4 pensamentos sobre “O ADMIRÁVEL MUNDO SEM EMPREGO

  1. Uma questão que surge naturalmente daqui é, será que o capitalismo, esse modelo económico que usamos desde a última revolução industrial, capaz de se adaptar a esta nova?
    Há que pensar na coisa de forma simples: no fim do dia trata-se de como os recursos do planeta, que não são mais que os produtos para consumo aqui mencionados, serão distribuídos.
    O conceito de que a riqueza individual é proporcional ao esforço e tempo investidos numa tarefa está desactualizado face à realidade em que vivemos e, perante as mudanças eminentes, torna-se até perigoso.
    A tecnologia é uma forma de poder e depende de quem o possui. Não podia concordar mais com esta afirmação. Apesar dos conflitos ideológicos que mantenho com o Daniel Oliveira, ele está na mouche aqui. Note-se que, ao contrário que acontecia no pós primeira revolução industrial, o nível de tecnologia que estamos a falar não está acessível a qualquer um. Ao nível do investimento corporativo lá está. Se a progressão se mantiver, os gigantes tecnológicos serão cada vez maiores e, como acontece com tantas indústrias que seguem a fé capitalista, simplesmente não há espaço ou vontade de criar concorrência.
    O potencial para desigualdades crescerá exponencialmente enquanto continuar-mos abraçados ao sistema capitalista. Será o RBI a solução para tal? O conceito é radical. Mas nesta altura de mudanças radicais, suponho que a solução também o seja.
    Pegando no exemplo da Foxconn. Ao automatizar a fábrica, suprimiu 60 mil postos de trabalho. Num mundo ideal, as máquinas seriam usadas para aliviar a carga humana. Num mundo onde o bem estar dos cidadãos fosse prioridade, a Foxconn manteria os 110 mil trabalhadores reduzindo antes a sua carga laboral, de acordo com ideal Keynesiano. Mas a mera sugestão de tal situação em pleno regime capitalista coloca os dentes de muita gente perto da ruptura. Entretanto o capital continua a acumular-se nas mãos de cada vez menos. Será que os 60 mil trabalhadores despedidos irão continuar a consumir produtos da Foxconn (se é que alguma vez o fizeram)? É curioso que o capitalismo defenda com unhas e dentes estas medidas mas depois baseie todo o seu sucesso no constante crescimento da economia que insiste em destruir… como uma serpente a comer o próprio rabo.
    O paradigma económico tem de mudar. Não é uma sugestão ou uma birra de estimação contra o sistema. É uma necessidade.

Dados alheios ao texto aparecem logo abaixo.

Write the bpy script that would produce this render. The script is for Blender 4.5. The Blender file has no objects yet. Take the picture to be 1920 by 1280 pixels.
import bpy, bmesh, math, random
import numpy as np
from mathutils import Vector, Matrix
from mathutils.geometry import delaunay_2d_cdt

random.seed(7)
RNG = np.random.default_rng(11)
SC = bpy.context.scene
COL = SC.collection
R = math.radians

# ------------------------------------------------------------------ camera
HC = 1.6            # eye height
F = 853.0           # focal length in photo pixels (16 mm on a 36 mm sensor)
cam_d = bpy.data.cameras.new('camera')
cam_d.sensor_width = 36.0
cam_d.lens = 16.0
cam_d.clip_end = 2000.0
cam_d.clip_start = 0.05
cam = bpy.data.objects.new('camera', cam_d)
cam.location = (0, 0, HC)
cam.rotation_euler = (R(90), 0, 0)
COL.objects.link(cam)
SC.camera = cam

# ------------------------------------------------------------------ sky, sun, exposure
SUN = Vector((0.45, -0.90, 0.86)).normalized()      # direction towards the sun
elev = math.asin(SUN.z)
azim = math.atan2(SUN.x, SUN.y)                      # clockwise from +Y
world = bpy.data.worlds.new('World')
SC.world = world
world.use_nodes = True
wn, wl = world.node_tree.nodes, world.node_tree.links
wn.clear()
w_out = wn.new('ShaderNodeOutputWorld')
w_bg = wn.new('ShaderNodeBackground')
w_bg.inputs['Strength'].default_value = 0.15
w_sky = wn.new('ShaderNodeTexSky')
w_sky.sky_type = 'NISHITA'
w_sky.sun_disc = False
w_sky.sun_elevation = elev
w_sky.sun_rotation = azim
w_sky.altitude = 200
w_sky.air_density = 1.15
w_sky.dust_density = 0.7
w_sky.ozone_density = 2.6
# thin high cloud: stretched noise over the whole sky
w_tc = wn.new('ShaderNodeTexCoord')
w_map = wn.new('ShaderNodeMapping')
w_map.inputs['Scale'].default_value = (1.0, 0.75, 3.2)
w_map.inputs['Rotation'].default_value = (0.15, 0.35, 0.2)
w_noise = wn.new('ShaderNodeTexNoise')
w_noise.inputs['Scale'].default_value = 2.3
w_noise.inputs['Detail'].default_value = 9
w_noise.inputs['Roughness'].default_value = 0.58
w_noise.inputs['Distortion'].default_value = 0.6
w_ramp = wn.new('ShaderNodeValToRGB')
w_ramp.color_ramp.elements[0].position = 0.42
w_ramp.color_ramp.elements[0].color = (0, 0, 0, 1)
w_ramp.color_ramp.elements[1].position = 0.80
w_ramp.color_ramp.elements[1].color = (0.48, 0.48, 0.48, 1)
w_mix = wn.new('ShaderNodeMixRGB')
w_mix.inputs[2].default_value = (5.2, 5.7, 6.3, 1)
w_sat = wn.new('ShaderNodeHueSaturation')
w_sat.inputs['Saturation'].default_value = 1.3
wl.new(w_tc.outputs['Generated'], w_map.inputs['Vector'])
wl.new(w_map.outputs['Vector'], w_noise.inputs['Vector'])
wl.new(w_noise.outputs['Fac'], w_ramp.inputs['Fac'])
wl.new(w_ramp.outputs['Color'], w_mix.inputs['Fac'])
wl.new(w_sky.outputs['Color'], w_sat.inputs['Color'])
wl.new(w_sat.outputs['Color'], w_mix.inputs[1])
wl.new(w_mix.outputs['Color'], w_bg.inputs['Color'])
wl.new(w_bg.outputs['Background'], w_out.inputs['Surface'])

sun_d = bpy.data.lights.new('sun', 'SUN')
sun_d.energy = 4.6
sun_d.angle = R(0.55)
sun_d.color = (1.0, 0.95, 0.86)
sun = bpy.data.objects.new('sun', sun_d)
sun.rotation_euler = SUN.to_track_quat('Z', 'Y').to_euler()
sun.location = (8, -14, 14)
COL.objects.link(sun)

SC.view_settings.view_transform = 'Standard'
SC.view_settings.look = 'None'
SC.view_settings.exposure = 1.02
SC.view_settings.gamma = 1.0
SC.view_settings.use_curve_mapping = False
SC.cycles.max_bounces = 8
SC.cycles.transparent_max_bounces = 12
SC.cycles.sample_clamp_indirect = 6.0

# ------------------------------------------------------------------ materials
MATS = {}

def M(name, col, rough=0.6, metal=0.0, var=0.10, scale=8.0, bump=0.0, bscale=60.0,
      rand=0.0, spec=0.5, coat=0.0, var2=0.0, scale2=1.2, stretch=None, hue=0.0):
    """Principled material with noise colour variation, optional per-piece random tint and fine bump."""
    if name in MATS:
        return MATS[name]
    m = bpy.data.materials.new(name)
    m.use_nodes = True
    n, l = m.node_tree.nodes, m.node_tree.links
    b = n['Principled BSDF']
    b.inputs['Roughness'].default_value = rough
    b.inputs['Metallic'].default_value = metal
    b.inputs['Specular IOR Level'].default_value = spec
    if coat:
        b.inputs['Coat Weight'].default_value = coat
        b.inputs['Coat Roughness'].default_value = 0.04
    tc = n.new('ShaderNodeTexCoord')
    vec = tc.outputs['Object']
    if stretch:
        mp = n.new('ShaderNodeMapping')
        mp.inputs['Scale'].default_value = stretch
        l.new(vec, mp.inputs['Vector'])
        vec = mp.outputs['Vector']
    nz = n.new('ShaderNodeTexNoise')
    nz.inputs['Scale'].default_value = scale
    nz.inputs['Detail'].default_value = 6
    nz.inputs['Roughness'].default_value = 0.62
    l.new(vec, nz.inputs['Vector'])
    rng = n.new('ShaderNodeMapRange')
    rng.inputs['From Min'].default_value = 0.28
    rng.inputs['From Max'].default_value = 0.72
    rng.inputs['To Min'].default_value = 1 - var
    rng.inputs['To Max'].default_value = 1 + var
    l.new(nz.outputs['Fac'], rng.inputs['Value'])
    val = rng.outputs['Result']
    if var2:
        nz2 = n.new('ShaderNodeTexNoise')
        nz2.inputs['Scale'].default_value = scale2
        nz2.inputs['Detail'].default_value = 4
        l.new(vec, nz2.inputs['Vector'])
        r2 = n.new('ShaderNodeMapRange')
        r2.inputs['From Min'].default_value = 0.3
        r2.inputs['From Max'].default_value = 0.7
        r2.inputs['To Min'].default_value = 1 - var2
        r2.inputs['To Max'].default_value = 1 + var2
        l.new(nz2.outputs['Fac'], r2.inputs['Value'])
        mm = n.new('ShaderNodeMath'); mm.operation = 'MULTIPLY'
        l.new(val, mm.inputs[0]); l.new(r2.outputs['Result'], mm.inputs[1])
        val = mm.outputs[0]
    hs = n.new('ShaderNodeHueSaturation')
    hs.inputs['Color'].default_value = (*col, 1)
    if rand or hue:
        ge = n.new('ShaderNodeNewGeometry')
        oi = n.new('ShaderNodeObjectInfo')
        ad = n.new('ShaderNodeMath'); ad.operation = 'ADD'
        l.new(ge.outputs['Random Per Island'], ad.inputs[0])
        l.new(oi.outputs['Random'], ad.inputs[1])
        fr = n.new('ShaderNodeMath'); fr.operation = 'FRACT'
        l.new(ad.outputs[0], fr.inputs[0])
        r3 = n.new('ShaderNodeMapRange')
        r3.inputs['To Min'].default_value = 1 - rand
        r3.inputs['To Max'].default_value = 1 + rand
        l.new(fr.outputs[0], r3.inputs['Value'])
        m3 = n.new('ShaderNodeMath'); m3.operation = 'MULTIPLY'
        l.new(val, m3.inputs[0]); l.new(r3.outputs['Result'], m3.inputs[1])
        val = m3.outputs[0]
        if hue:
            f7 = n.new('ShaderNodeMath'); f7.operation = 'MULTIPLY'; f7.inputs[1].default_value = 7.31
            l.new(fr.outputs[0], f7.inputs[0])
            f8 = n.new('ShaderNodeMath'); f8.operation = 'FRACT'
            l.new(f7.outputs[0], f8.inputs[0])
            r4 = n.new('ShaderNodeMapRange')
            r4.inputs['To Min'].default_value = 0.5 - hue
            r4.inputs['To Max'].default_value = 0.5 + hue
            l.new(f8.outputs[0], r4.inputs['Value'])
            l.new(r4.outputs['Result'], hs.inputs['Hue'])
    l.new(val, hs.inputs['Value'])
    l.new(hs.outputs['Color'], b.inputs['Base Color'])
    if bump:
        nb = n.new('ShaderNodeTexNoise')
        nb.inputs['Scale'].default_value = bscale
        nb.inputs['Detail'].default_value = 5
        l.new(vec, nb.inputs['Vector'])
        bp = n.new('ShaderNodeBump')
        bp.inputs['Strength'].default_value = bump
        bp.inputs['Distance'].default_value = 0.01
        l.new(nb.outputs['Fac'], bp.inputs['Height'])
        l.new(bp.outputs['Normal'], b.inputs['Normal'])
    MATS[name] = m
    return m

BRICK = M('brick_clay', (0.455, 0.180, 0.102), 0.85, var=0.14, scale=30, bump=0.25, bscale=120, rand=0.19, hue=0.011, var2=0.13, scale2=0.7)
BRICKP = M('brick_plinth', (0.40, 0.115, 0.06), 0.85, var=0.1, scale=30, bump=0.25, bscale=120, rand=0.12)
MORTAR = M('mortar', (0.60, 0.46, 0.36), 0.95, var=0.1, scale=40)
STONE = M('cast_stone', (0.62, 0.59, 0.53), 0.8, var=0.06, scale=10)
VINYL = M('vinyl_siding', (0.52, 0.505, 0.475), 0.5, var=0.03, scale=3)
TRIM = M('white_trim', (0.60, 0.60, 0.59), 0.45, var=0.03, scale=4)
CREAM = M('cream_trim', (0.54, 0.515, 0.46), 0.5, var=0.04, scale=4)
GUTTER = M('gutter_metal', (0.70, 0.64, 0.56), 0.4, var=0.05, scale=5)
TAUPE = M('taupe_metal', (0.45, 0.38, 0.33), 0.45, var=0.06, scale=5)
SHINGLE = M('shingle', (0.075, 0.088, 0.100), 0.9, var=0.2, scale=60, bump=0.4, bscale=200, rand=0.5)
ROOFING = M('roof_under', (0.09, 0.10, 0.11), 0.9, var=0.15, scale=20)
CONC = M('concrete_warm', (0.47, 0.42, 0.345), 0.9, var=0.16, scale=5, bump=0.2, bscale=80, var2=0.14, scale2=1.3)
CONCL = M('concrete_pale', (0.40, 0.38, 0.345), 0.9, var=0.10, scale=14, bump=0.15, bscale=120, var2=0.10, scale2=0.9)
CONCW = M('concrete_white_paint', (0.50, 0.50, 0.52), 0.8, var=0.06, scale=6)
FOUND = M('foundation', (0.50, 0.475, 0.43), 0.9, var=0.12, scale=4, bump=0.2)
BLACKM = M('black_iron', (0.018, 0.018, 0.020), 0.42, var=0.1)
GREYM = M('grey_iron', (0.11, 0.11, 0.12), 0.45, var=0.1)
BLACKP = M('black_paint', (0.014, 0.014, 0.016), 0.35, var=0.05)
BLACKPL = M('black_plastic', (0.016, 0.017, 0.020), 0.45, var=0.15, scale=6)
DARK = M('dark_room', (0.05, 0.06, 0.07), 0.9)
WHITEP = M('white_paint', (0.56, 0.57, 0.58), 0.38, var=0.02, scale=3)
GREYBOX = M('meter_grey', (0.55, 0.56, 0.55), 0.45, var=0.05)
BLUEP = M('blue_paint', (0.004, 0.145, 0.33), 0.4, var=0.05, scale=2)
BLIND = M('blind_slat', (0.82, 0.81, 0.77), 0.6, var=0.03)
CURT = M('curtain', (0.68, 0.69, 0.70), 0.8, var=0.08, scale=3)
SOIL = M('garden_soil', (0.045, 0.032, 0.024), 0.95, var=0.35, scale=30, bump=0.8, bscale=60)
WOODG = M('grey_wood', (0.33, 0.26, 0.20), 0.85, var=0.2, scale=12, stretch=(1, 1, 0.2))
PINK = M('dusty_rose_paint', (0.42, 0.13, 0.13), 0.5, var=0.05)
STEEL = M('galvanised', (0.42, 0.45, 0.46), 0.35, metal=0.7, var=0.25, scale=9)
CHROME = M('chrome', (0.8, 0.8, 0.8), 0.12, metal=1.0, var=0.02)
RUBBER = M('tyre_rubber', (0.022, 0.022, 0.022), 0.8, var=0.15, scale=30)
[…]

  2. A Web Summit prevê a dispensa da intervenção humana …
    A empresa IHS e a Baidu prevê carros sem condutor e consequente dispensa de intervenção humana …
    Carl Benedikt Frey e Michael A. Osborne prvê que 47% dos empregos nos USA desapareçam em benefício da automação …
    Jerry Kaplan prevê máquinas inteligentes que se reinventam e reproduzem dispensando qualquer emprego aos humanos …
    Martin Ford prevê um futuro sem postos de trabalho para humanos …

    Certamente do não inventariou todos os que prevêem num futuro próximo a máquina inteligente a fazer todos os trabalhos e deitar os humanos no caixote do lixo.
    E o problema está precisamente em como atirar os humanos para o caixote do lixo.
    Todos conhecemos a história simples do caçador que apontou ao coelho e começou a pensar que matava o coelho, vendia-o e comprava uma cabra, depois vendia a cabra e comprava uma vaca, vendia vaca e comprava um rebanho e assim sucessivamente até que… quando ia disparar o coelho fugira e, nada.
    Também todos já vimos e conhecemos o que acontece quando as populações famintas, desesperadas, se lançam sobre lojas e supermercados recheados.
    Então pensem no que pode acontecer perante uma ínfima parte da humanidade senhora dos destinos da quase totalidade dos humanos e trazendo-os vivos como ineprestáveis máquinas obsoletas desprezíveis.
    Talvez essas máquinas humanas obsoletas desprezíveis, cheias de fome, engulam os seus donos e lá se vão as sábias previsões dos modernos profetas pró maneta.